State Assemblywoman Michele Fiore, who was previously in hot water over her comment that "young, hot little girls on campus" with firearms would deter potential sexual assailants, made the comment in a hearing about voter ID legislation.

Republicans support requiring a piece of government-issued photo identification to vote because they say it would deter fraud, while Democrats oppose it because such laws make it more difficult for minorities, students, seniors and the disabled to cast a ballot.

Fiore rejected that criticism at the hearing.

"We're in 2015 and we have a black president, in case anyone didn't notice," Fiore said. "So the color and the race issue, I think it's time that we put that to rest."

She referred to her colleague Democratic Assemblyman Harvey Munford as "colored," rather than the preferred term "person of color."

"I can tell you the great respect I have for my peer for being the first colored man to graduate his college," she said.

Fiore also asked the Nevada director of the NAACP National Voter Fund "at what point do we stop using the race card to argue points?"

"This voter ID is for everybody, I think it's quite suppressive when you use the racial card as an opposition," she said.

Though there was no evidence of actual voter fraud in Nevada presented at the hearing, former Republican Assemblywoman Sharron Angle, who lost the 2010 U.S. Senate race to Democratic Senate Minority Leader Harry Reid, testified that "we do have a voter impersonation problem across the country," according to the Las Vegas Review-Journal.

When Angle was asked where her evidence of nationwide fraud derived, she said, "I do not have any examples that I know of," the Review-Journal reported.

After Republicans took full control of the state's government for the first time since 1929, they said that one of their first priorities would be passing voter ID legislation. Nevada's Republican Gov. Brian Sandoval has previously said that he supports such laws, so any bill that is passed out of the legislature would likely be signed were it to reach his desk.

On Thursday, Sandoval's office told The Huffington Post that it was "premature" to say that he was likely to sign the voter identification legislation moving through the legislature.

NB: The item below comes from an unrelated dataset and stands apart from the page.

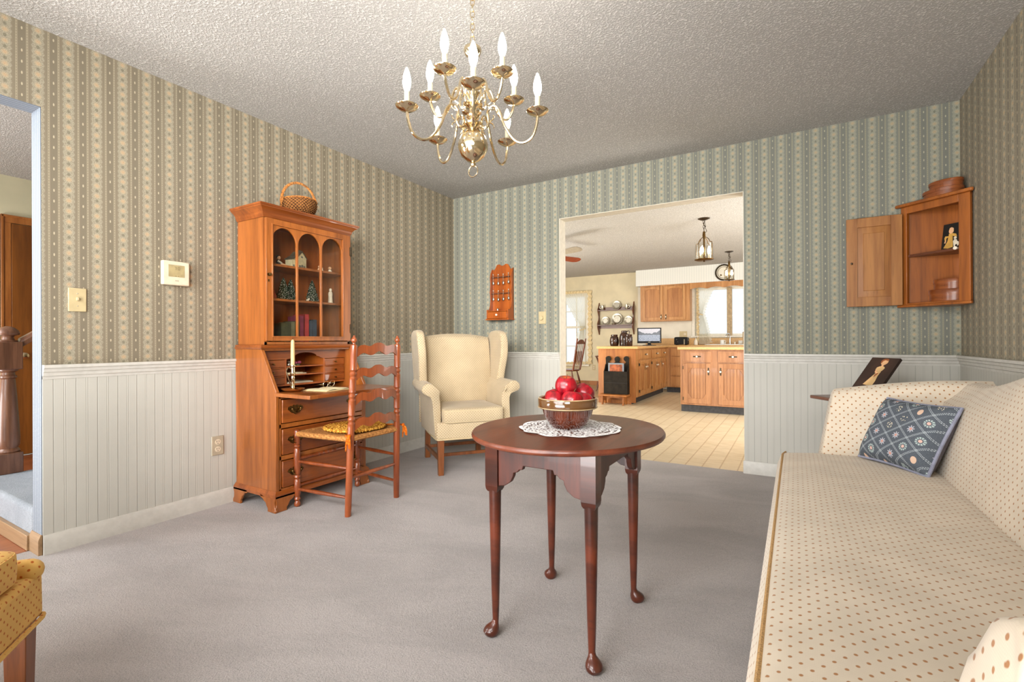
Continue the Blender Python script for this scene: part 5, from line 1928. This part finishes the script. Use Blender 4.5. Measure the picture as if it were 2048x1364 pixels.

“Protecting the integrity of the electoral process is of the utmost importance," spokeswoman Mari N. St. Martin said. "As with all legislation, the Governor will closely monitor any proposed bills as they move through the Legislature. However, it would be premature to comment on this specific bill at this early stage. If this bill reaches his desk, then the Governor will give it a thorough review.”

On Friday, the Supreme Court is scheduled to consider whether to hear a challenge to Wisconsin’s voter ID law, which a federal appeals court upheld last fall. The Supreme Court previously issued a stay of that decision, preventing it from going into effect for November's midterm election.

This story has been updated to include comment from Sandoval's office.